The same approach now had to be carried into the political sphere more effectively, he said.
Centeno said Europe was a source of global stability at a time of volatility elsewhere.
“It [current bond market volatility] is really a non-stabilizer,” he said. “China, the same thing. The UK with Brexit … that’s not going on in Europe. Europe is the biggest supplier of stability in the world.
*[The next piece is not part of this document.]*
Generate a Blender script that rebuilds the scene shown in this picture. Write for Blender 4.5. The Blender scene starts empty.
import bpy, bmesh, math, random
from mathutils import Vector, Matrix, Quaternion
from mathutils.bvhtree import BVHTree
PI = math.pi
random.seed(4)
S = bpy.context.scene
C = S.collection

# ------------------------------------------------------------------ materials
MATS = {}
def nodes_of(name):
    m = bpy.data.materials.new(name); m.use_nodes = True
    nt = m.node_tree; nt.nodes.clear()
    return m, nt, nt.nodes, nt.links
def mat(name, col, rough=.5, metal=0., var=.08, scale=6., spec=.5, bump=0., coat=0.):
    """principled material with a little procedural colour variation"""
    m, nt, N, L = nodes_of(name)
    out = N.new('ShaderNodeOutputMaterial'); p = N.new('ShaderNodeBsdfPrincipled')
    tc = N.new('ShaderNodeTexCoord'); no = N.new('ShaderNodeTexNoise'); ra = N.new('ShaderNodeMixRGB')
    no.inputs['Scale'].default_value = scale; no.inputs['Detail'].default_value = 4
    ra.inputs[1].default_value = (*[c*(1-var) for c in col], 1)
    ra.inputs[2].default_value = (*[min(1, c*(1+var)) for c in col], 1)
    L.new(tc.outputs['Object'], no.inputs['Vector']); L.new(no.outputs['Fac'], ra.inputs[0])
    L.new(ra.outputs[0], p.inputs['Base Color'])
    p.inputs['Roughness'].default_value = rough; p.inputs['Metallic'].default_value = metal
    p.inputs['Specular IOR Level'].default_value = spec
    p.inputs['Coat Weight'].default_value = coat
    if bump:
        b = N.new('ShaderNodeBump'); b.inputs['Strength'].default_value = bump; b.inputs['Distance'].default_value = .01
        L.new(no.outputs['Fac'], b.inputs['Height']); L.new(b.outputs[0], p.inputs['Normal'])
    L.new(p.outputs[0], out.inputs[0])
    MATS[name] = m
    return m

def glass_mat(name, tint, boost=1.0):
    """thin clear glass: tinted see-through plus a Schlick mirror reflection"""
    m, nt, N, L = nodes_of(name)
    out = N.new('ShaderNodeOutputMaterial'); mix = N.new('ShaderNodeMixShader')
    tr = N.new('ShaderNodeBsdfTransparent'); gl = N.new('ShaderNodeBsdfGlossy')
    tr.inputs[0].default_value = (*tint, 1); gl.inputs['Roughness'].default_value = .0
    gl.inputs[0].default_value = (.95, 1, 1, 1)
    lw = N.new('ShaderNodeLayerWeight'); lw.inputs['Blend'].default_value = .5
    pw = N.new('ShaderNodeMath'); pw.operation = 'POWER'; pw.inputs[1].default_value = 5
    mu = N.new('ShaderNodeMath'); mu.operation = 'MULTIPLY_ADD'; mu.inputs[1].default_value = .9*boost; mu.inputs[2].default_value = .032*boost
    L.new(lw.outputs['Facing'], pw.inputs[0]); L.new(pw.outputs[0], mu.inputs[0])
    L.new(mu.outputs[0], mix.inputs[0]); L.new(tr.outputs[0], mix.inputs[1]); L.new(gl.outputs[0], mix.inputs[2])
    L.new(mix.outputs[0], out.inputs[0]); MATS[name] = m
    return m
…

Of course, that comes at a cost.”
The euro was still young as an international currency, Centeno said.
“When I have to explain the euro to non-Europeans, I like always to start with a word of caution, saying that the euro, in terms of a currency, is still a toddler,” he said. “We are still in the initial stages.”
Europe should neither be complacent nor overly anxious about the euro’s development, Centeno said.
Centeno said the Eurozone "badly" needed a central fiscal capacity and criticized European policymaking as often too granular and diffuse.
“We need again not to spread our efforts,” he said. “Every time we decide something in Brussels, that goes into the most granular sort of unit.”
Centeno also urged Europeans to reduce the moral hazard concerns that often hinder integration.
Quoting from Elvis Presley’s song, Centeno said Europe too often suffered from “suspicious minds” when discussing common tools and shared risks.
"We cannot trust the direction of policy in the US," he said, calling it a "moving target." That presented an opportunity for Europe to increase its global standing, he said.
In other comments, Centeno called into question the sustainability of public finances in the US, saying, “This trajectory is not sustainable.”